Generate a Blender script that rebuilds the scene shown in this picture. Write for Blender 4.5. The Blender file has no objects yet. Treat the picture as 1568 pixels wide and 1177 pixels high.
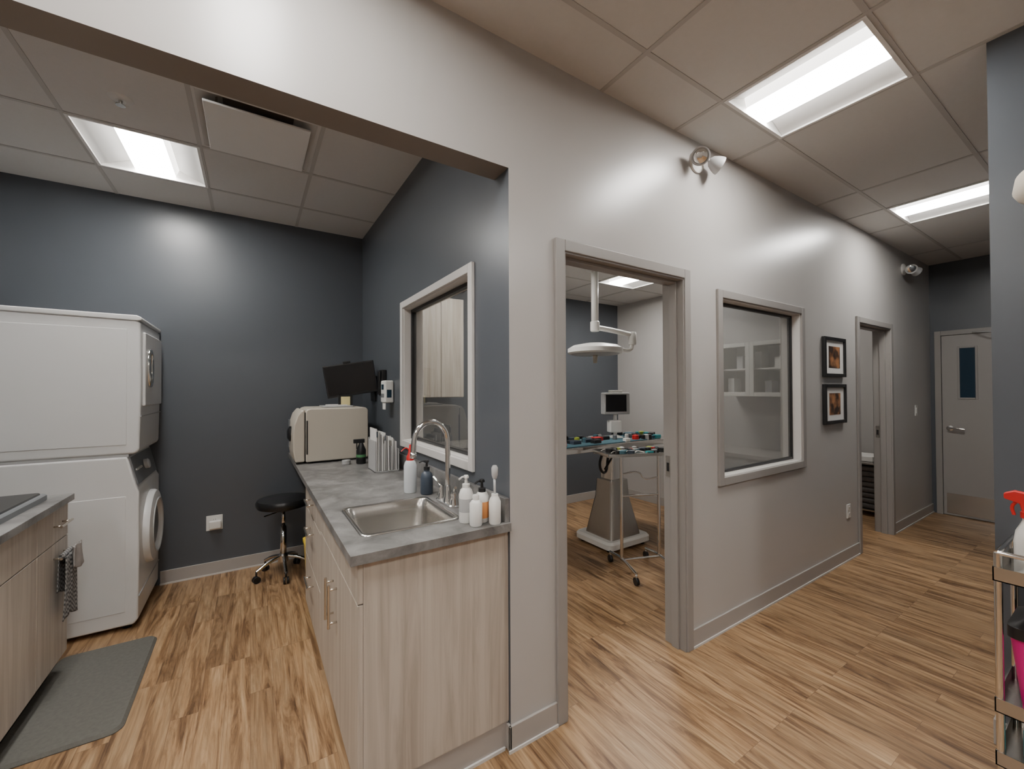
import bpy, bmesh, math, random
from mathutils import Vector, Matrix, Euler
random.seed(3)
S = bpy.context.scene
COL = S.collection

# ------------------------------------------------------------------ materials
def new_mat(name):
    m = bpy.data.materials.new(name); m.use_nodes = True
    nt = m.node_tree; b = nt.nodes['Principled BSDF']
    return m, nt, b
def N(nt, t, **kw):
    n = nt.nodes.new(t)
    for k, v in kw.items():
        setattr(n, k, v)
    return n
def pmat(name, col, rough=0.5, metal=0.0, bump=0.0, bscale=200, var=0.0, vscale=5, emis=None, spec=None, coat=0):
    m, nt, b = new_mat(name)
    b.inputs['Base Color'].default_value = (*col, 1)
    b.inputs['Roughness'].default_value = rough
    b.inputs['Metallic'].default_value = metal
    if spec is not None: b.inputs['Specular IOR Level'].default_value = spec
    if coat: b.inputs['Coat Weight'].default_value = coat
    L = nt.links
    tc = N(nt, 'ShaderNodeNewGeometry')
    n = N(nt, 'ShaderNodeTexNoise'); n.inputs['Scale'].default_value = vscale; n.inputs['Detail'].default_value = 4
    L.new(tc.outputs['Position'], n.inputs['Vector'])
    v = var if var else 0.02
    mx = N(nt, 'ShaderNodeMix', data_type='RGBA')
    mx.inputs['A'].default_value = (*[c * (1 - v) for c in col], 1)
    mx.inputs['B'].default_value = (*[min(1, c * (1 + v)) for c in col], 1)
    L.new(n.outputs['Fac'], mx.inputs['Factor'])
    L.new(mx.outputs['Result'], b.inputs['Base Color'])
    if bump:
        n2 = N(nt, 'ShaderNodeTexNoise'); n2.inputs['Scale'].default_value = bscale; n2.inputs['Detail'].default_value = 2
        L.new(tc.outputs['Position'], n2.inputs['Vector'])
        bp = N(nt, 'ShaderNodeBump'); bp.inputs['Strength'].default_value = bump; bp.inputs['Distance'].default_value = 0.002
        L.new(n2.outputs['Fac'], bp.inputs['Height']); L.new(bp.outputs['Normal'], b.inputs['Normal'])
    if emis:
        b.inputs['Emission Color'].default_value = (*emis[0], 1)
        b.inputs['Emission Strength'].default_value = emis[1]
    return m

def floor_mat():
    m, nt, b = new_mat('vinyl_plank')
    L = nt.links
    g = N(nt, 'ShaderNodeNewGeometry'); sp = N(nt, 'ShaderNodeSeparateXYZ'); L.new(g.outputs['Position'], sp.inputs[0])
    cb = N(nt, 'ShaderNodeCombineXYZ'); L.new(sp.outputs['Y'], cb.inputs['X']); L.new(sp.outputs['X'], cb.inputs['Y'])
    br = N(nt, 'ShaderNodeTexBrick'); L.new(cb.outputs[0], br.inputs['Vector'])
    br.offset = 0.37; br.offset_frequency = 3
    br.inputs['Color1'].default_value = (0, 0, 0, 1); br.inputs['Color2'].default_value = (1, 1, 1, 1)
    br.inputs['Mortar'].default_value = (0.5, 0.5, 0.5, 1)
    br.inputs['Scale'].default_value = 1; br.inputs['Mortar Size'].default_value = 0.0008
    br.inputs['Brick Width'].default_value = 0.92; br.inputs['Row Height'].default_value = 0.102
    rnd = N(nt, 'ShaderNodeSeparateColor'); L.new(br.outputs['Color'], rnd.inputs[0])
    def grain(sx, sy, sc, detail, dist, off):
        mx = N(nt, 'ShaderNodeMath', operation='MULTIPLY'); L.new(sp.outputs['X'], mx.inputs[0]); mx.inputs[1].default_value = sx
        my = N(nt, 'ShaderNodeMath', operation='MULTIPLY'); L.new(sp.outputs['Y'], my.inputs[0]); my.inputs[1].default_value = sy
        mz = N(nt, 'ShaderNodeMath', operation='MULTIPLY_ADD'); L.new(rnd.outputs[0], mz.inputs[0]); mz.inputs[1].default_value = 17; mz.inputs[2].default_value = off
        c = N(nt, 'ShaderNodeCombineXYZ'); L.new(mx.outputs[0], c.inputs[0]); L.new(my.outputs[0], c.inputs[1]); L.new(mz.outputs[0], c.inputs[2])
        n = N(nt, 'ShaderNodeTexNoise'); n.inputs['Scale'].default_value = sc; n.inputs['Detail'].default_value = detail
        n.inputs['Distortion'].default_value = dist; n.inputs['Roughness'].default_value = 0.62
        L.new(c.outputs[0], n.inputs['Vector']); return n
    n1 = grain(15, 1.5, 1.3, 7, 1.1, 0)
    n2 = grain(70, 2.6, 1.6, 4, 0.3, 5)
    r1 = N(nt, 'ShaderNodeValToRGB'); L.new(n1.outputs['Fac'], r1.inputs[0])
    e = r1.color_ramp.elements
    e[0].position = 0.31; e[0].color = (0.105, 0.052, 0.023, 1)
    e[1].position = 0.70; e[1].color = (0.46, 0.305, 0.17, 1)
    x = r1.color_ramp.elements.new(0.42); x.color = (0.215, 0.120, 0.056, 1)
    x = r1.color_ramp.elements.new(0.50); x.color = (0.325, 0.195, 0.098, 1)
    r2 = N(nt, 'ShaderNodeMapRange'); L.new(n2.outputs['Fac'], r2.inputs[0])
    r2.inputs[1].default_value = 0.3; r2.inputs[2].default_value = 0.7; r2.inputs[3].default_value = 0.72; r2.inputs[4].default_value = 1.16
    m1 = N(nt, 'ShaderNodeVectorMath', operation='SCALE'); L.new(r1.outputs[0], m1.inputs[0]); L.new(r2.outputs[0], m1.inputs['Scale'])
    r3 = N(nt, 'ShaderNodeMapRange'); L.new(rnd.outputs[0], r3.inputs[0]); r3.inputs[3].default_value = 0.84; r3.inputs[4].default_value = 1.14
    m2 = N(nt, 'ShaderNodeVectorMath', operation='SCALE'); L.new(m1.outputs[0], m2.inputs[0]); L.new(r3.outputs[0], m2.inputs['Scale'])
    mm = N(nt, 'ShaderNodeMix', data_type='RGBA'); L.new(br.outputs['Fac'], mm.inputs['Factor']); L.new(m2.outputs[0], mm.inputs['A'])
    mm.inputs['B'].default_value = (0.17, 0.095, 0.05, 1)
    L.new(mm.outputs['Result'], b.inputs['Base Color'])
    b.inputs['Roughness'].default_value = 0.38
    bp = N(nt, 'ShaderNodeBump'); bp.inputs['Strength'].default_value = 0.25; bp.inputs['Distance'].default_value = 0.002
    L.new(n2.outputs['Fac'], bp.inputs['Height']); L.new(bp.outputs[0], b.inputs['Normal'])
    return m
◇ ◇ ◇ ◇
Exercise task: Give a single number: the count of lines above that include the word "scene".

Final result: 2